Le Groupement européen représentant les organismes de gestion collective des droits des artistes interprètes ou exécutants juge que la proposition est une base minimum de sécurité juridique, mais que les exceptions au droit de communication au public devront être mieux cernées et que les mesures techniques de protection des droits devront être plus sévèrement protégées.

De leur côté, les opérateurs de télécommunications anticipent sur la prochaine directive relative à la responsabilité en contestant à l’avance la mise en cause de leur responsabilité lorsque du matériel piraté sera transmis dans les réseaux.

France Télécom considère que le champ du droit de reproduction est trop large et ne prend pas en compte les réalités techniques de l’environnement numérique. Il propose, afin d’assurer la flexibilité indispensable au regard des réalités techniques, de supprimer le terme temporaire de la définition du droit de reproduction. A défaut, l’exception de reproduction temporaire devrait être débarrassée de la condition de valeur économique indépendante, qui rend l’exception inapplicable car il serait, en pratique, impossible de démontrer l’existence ou l’inexistence d’une valeur économique. Il rejette également la responsabilité des opérateurs quant au contenu des informations qui transitent sur leurs réseaux et demande dès à présent que le droit de communication au public soit précisé de telle sorte que la fourniture de l’infrastructure dans le but de permettre une communication ne constitue pas en elle même une communication. Autrement dit, l’acte pertinent de communication au public devrait être restreint à la mise à disposition initiale de l’œuvre.

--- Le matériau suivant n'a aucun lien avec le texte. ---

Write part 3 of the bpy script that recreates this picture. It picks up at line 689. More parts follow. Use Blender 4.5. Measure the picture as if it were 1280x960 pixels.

Le Gouvernement approuve la démarche qui consiste à harmoniser et à renforcer la protection du droit d’auteur et des droits voisins face à la généralisation de l’environnement électronique. Il considère toutefois que la proposition s’éloigne de ses objectifs en raison de l’ampleur des exceptions admises, qui risquent de vider de leur contenu les systèmes de protection des droits qui seront mis en place. Il soutient la proposition de la Commission, contre la position des Etats du Nord, sur la question de l’épuisement des droits . Actuellement, cette règle s’applique dans la Communauté européenne pour la mise sur le marché communautaire d’un exemplaire physique d’une œuvre, mais elle ne s’applique pas aux services et l’épuisement des droits ne joue pas pour les actes de distribution effectués à l’extérieur de l’Union européenne. La France souhaite que ces principes soient transposés dans le contexte des produits numérisés et des transmissions en ligne et appliqués par tous les Etats membres. L’interdiction de l’épuisement international des droits devrait être rendue clairement obligatoire par la directive.

 Conclusion :

Sans prendre parti entre les intérêts contradictoires qui opposent les auteurs et les créateurs d’une part et les fournisseurs d’accès et les fournisseurs d’infrastructures d’autre part, votre Rapporteur considère que l’équilibre recherché n’a été réalisé qu’au prix d’incertitudes et d’imprécisions qui nuisent à l’efficacité de tout système de protection juridique. La proposition devra donc être amendée dans le sens d’une clarification du droit de reproduction, du droit de communication au public et d’une meilleure définition des systèmes techniques de protection.

La Délégation a chargé M. Myard d’établir un rapport d’information sur ce document.